Several homeowners in a Little Rock suburb were evacuated over the weekend  after a pipeline spilled an estimated 2,000 barrels (84,000 gallons) of tar sands bitumen in their neighborhood.

The oil, which is much heavier and more corrosive than regular crude, puddled in the streets and flowed along the gutters to a drainage ditch leading to Lake Conway. But booms and emergency clean up crews were able to contain the spill from contaminating the recreational lake.

Mayflower Arkansas bitumen oil spill Easter 2013

Mayflower, AK, bitumen oil spill Easter weekend 2013, (Photo: KARK-TV)

The spill left a sticky residue and emitted a strong odor in the subdivision in Mayflower. Clean up by pipeline owner ExxonMobil is continuing; EPA officials say they’ll determine when it’s safe to allow homeowners to return.

Last week, a train derailment in Minnesota led to a similar tar sands oil spill of an estimated 26,000 gallons. Thanks to frozen ground, that spill did not threaten waterways and clean up was expected to be easier as a result.

Trains are used to transport oil because pipelines aren’t always available.

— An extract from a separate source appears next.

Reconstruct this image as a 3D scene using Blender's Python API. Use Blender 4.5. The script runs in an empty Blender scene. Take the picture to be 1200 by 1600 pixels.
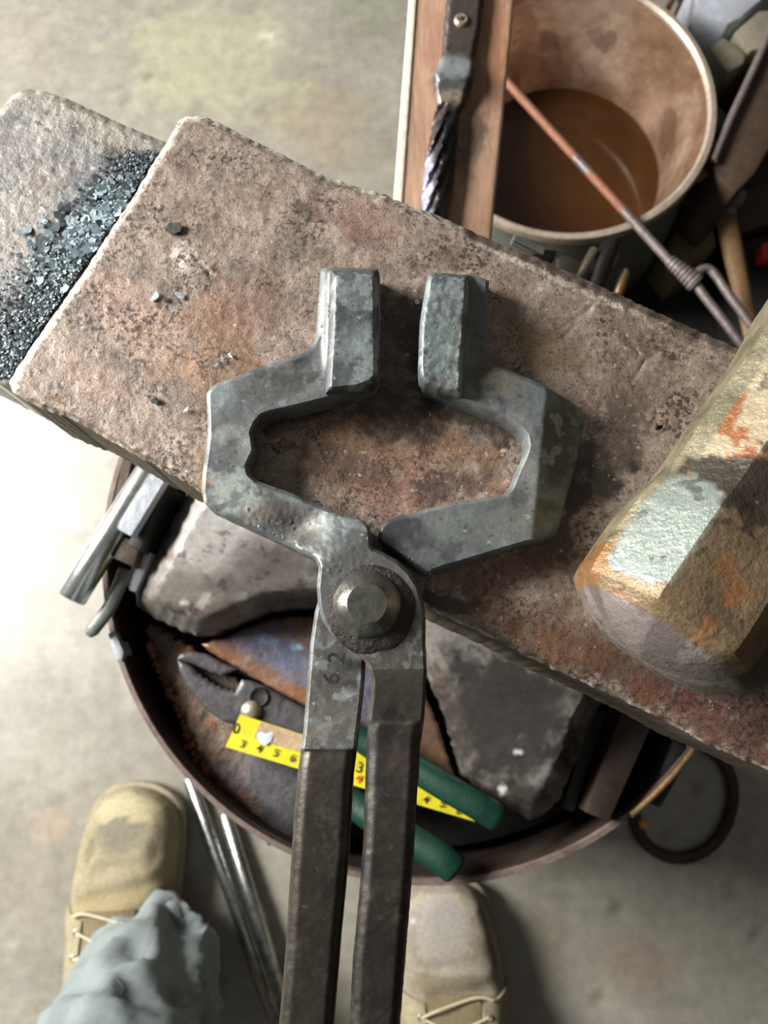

Experts worry that tar sands oil spills will become commonplace in the US as oil companies rush tar sands oil from Canada — which is heated and more corrosive than regular crude — onto existing pipelines ill-equipped to handle it. (The Natural Resources Defense Council has posted on blog on the risks from stressed pipeline infrastructure.)

The pipeline that ruptured outside of Little Rock dated to the 1940s.